Çalık, şu sözleri kaydetti: “Bu da velilerin daha çok özel okullara yönelmesine yol açıyor. Ekonomik durumu iyi olan veliler özel okulları tercih ediyor ama maddi imkansızlıkla savaşan aileler ne yazık ki özel okulları tercih edemiyor. İzmir’de ekonomik gücü yeterli olan aileler, özel okulların olanaklarından faydalanmak isterken bu ekonomik gücü bulamayan aileler ise ‘Başınızın çaresine bakın’ karşılığını alıyor”
Yeni Müfredat ve "Biat Eden Gençlik" Endişesi
Ülke genelinde yapılan müfredat değişikliklerinin İzmir'de de etkili olduğunu belirten Çalık, yeni "maarif modeli" uygulamasının tartışmalara yol açtığını söyledi. Bu modelin, gençlerin zihinsel ve bedensel gelişimini sağlamaktan ziyade, "biat eden gençlik" yetiştirme kaygısıyla hazırlandığını iddia etti. Çalık, bu durumun veli, öğrenci ve öğretmenler arasında sıkıntılara neden olduğunu vurguladı.
Çalık, konuya ilişkin olarak şunları söyledi: “Bu yılki eğitim öğretimde adı maarif modeli olan bir uygulamaya geçildi. Bu projenin tartışmaları hâlâ sürüyor. Buradaki tek amaç, gençlerimizin zihinsel ve bedensel gelişimini sağlamak değil; kendi zihin dünyalarına uygun, biat eden gençlik yetiştirme kaygısıyla hazırlanmış bir model."
Köklü Okullar ve Tarikat İddiaları
Çalık'ın en dikkat çekici açıklaması ise, İzmir'deki köklü okulların "proje okul" uygulamasıyla tarikatların himayesine bırakıldığı iddiası oldu.

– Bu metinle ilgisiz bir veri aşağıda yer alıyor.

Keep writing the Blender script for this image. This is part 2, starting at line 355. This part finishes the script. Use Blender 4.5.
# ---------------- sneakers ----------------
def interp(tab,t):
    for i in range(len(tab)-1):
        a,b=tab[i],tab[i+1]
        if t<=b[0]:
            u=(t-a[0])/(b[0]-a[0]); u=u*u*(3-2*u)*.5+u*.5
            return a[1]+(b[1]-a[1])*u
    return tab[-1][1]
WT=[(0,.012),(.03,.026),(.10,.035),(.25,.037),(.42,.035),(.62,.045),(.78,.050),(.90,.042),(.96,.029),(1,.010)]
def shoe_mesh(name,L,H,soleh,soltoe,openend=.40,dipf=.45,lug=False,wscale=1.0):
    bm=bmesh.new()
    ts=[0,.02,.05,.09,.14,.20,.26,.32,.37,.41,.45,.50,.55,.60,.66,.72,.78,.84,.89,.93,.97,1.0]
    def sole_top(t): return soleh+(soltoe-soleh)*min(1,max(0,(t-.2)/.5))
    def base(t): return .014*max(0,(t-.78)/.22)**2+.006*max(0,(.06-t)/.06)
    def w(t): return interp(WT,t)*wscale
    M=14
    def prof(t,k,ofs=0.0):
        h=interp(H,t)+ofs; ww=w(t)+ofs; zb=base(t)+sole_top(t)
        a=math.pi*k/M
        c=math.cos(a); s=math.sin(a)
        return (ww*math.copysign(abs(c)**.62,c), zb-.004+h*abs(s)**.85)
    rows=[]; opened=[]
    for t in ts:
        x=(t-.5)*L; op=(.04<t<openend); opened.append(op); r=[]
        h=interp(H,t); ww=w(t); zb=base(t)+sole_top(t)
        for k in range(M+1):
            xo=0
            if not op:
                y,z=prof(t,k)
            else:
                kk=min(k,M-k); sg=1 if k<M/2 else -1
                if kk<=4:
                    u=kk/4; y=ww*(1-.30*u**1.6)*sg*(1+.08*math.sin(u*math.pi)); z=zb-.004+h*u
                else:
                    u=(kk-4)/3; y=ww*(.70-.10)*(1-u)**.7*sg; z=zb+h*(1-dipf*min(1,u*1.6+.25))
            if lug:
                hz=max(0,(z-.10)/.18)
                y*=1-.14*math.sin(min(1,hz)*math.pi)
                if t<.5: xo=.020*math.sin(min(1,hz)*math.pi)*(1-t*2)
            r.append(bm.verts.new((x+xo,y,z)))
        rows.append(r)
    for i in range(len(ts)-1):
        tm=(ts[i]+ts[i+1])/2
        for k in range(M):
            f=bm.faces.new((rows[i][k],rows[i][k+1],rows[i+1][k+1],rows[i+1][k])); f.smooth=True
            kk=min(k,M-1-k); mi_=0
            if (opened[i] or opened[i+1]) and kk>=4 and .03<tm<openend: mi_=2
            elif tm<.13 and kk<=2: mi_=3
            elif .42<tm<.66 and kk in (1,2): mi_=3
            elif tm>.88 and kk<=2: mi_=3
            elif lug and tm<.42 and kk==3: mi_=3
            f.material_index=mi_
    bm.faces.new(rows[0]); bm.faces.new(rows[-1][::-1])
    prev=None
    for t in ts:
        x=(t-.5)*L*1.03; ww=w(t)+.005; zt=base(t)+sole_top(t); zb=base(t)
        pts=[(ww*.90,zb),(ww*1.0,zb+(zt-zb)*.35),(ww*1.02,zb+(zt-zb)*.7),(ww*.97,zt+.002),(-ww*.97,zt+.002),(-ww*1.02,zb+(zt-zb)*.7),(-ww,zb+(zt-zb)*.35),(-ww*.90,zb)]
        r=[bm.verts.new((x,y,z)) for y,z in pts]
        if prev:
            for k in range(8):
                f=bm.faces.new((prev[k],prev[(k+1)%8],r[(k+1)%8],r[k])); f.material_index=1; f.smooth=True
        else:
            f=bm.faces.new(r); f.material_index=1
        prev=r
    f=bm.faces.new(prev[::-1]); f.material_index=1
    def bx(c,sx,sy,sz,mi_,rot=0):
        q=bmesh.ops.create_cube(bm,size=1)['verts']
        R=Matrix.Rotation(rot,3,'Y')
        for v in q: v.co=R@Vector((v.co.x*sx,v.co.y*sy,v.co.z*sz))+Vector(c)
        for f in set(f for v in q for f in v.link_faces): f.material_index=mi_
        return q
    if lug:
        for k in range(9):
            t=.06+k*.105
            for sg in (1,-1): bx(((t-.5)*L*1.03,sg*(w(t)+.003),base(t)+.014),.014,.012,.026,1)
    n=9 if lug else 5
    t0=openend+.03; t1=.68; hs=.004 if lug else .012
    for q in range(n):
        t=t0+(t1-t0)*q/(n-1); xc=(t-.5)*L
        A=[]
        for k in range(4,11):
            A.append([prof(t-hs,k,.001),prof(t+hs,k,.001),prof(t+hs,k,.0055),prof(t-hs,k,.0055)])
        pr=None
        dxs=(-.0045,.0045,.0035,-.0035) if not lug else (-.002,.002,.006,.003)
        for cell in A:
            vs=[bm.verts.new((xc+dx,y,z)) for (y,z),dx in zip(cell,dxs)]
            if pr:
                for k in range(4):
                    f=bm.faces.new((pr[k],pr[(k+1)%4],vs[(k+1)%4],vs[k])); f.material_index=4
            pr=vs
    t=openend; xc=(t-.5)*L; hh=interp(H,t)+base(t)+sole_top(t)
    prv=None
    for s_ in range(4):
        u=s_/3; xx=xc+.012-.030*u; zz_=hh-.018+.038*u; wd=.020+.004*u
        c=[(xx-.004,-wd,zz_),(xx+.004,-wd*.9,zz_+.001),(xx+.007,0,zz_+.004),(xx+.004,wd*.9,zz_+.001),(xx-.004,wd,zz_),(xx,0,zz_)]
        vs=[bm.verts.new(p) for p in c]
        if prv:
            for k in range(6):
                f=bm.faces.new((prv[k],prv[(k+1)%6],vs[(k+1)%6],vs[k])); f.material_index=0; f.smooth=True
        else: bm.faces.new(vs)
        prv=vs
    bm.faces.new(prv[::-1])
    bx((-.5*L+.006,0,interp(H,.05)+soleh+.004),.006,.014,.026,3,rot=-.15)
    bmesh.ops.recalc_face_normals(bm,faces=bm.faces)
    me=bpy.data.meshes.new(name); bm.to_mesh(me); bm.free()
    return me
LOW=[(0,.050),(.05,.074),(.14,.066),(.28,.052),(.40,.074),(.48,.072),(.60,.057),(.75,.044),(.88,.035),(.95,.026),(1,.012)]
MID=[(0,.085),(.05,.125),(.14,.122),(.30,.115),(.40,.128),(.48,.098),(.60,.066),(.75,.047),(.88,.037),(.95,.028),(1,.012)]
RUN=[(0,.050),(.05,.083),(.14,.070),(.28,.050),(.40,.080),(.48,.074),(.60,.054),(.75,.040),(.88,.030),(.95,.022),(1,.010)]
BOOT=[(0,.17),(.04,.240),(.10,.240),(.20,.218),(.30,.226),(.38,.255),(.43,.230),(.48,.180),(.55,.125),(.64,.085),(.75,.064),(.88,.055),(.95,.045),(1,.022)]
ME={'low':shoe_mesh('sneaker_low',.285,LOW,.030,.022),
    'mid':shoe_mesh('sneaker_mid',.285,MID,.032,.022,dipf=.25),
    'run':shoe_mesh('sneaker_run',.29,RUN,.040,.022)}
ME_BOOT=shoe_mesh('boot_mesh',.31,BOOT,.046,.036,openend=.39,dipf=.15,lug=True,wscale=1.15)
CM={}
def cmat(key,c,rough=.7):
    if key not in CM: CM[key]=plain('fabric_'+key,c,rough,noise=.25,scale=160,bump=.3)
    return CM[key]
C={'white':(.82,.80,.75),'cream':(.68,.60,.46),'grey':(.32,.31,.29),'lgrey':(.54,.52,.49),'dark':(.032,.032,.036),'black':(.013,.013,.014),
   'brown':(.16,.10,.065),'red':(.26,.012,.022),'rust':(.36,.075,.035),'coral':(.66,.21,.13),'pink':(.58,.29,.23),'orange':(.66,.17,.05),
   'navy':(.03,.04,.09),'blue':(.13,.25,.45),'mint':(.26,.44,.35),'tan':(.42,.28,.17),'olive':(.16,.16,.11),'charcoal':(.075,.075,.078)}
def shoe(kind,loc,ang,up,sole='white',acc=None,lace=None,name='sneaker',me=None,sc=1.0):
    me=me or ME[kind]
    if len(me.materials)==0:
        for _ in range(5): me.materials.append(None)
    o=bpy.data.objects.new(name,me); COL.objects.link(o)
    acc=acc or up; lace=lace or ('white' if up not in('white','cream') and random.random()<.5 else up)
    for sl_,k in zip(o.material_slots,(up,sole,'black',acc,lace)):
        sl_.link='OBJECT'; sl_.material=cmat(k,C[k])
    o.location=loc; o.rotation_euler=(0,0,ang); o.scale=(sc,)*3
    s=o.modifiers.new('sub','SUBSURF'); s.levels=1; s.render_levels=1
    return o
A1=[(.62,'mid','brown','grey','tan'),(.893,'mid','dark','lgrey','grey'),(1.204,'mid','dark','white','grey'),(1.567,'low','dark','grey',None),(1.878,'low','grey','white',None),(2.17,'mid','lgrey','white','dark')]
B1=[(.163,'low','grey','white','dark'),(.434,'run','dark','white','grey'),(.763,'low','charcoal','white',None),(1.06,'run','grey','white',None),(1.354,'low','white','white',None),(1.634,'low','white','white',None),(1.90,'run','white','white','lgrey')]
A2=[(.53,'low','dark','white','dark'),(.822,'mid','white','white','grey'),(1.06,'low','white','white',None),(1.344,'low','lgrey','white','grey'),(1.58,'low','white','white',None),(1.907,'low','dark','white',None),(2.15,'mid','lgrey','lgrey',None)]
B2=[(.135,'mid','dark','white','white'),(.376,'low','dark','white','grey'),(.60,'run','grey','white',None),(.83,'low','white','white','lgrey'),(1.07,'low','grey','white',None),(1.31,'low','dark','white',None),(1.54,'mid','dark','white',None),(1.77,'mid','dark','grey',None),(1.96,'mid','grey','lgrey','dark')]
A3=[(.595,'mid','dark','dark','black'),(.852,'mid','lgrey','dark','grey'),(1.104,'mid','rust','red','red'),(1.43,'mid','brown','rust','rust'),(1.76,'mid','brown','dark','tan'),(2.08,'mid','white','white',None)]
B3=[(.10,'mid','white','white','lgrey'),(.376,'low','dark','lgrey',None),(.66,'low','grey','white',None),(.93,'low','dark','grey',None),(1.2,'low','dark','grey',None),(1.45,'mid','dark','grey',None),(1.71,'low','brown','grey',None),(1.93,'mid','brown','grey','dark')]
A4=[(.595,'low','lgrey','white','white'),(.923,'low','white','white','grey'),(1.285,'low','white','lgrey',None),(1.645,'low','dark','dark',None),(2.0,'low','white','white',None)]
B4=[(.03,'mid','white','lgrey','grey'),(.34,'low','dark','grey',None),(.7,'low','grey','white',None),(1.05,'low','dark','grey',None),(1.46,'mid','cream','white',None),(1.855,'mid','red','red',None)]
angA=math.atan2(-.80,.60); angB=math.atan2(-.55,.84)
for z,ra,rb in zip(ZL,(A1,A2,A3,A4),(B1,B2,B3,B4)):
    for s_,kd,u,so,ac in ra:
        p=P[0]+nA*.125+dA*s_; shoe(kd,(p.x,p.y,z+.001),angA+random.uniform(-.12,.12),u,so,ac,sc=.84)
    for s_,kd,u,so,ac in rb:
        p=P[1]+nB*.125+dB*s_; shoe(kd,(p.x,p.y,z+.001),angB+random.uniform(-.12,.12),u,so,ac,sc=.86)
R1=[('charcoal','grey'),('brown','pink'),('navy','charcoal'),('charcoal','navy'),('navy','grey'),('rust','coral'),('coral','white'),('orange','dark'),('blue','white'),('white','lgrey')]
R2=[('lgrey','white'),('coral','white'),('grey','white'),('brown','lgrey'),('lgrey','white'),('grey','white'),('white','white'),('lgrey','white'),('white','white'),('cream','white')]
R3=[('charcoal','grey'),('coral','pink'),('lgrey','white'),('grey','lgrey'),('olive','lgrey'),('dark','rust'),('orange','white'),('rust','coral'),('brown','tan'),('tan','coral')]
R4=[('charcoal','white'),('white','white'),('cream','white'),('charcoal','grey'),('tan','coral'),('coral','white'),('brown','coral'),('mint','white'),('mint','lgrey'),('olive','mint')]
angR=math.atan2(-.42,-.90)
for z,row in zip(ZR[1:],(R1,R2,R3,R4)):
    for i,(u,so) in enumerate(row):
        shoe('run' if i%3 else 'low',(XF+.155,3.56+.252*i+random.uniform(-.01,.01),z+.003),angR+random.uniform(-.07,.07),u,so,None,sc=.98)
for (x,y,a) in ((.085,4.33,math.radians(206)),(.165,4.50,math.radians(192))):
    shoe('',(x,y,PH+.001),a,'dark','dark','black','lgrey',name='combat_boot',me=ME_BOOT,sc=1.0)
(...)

Özellikle İzmir Atatürk Lisesi gibi okulların bu durumdan olumsuz etkilendiğini belirten Çalık, bu projeyle bazı okullarda çalışacak öğretmenlerin kim olacağına bakanlığın karar vereceği yetkisinin tanındığını ve bu durumun liyakat ilkesine aykırı olduğunu savundu. Çalık, bu uygulamanın okulları tarikat ve cemaatlerin rahatlıkla faaliyet gösterebileceği bir kuruma dönüştürme gayreti olduğunu iddia etti ve 100'ü aşkın öğretmenin yerinin değiştirildiğini, okulların kimliğinin değiştirildiğini söyledi.
Çalık, sözlerini şöyle tamamladı: “Bu projeyle okulları tarikat ve cemaatlerin rahatlıkla faaliyet gösterebilecekleri bir kuruma dönüştürme gayreti içindeler. Bunu geçmiş yıllarda da çok denediler. Laik ve bilimden yana eğitim kadrolarının hamleleriyle karşı karşıya kaldılar. İzmir’de 100’ü aşkın öğretmenin yeri, okulların ise kimliği değiştirildi. Görevlerine son verilen pek çok öğretmenin önümüzdeki eğitim ve öğretim döneminde nerede çalışacakları da belirsiz”
Eğitim-Sen İzmir 1 No’lu Şube Başkanı Hamdi Çalık'ın bu çarpıcı açıklamaları, İzmir'deki eğitim sisteminin geleceği hakkında ciddi soru işaretleri yaratıyor. Özellikle köklü okulların tarikatların himayesine bırakıldığı iddiası, kamuoyunda büyük yankı uyandırırken, yetkililerin bu konuda nasıl bir adım atacağı merakla bekleniyor. İzmir'deki veliler ve öğrenciler, eğitimde yaşanan bu gelişmelerin kendilerini nasıl etkileyeceği konusunda endişeli bir bekleyiş içinde.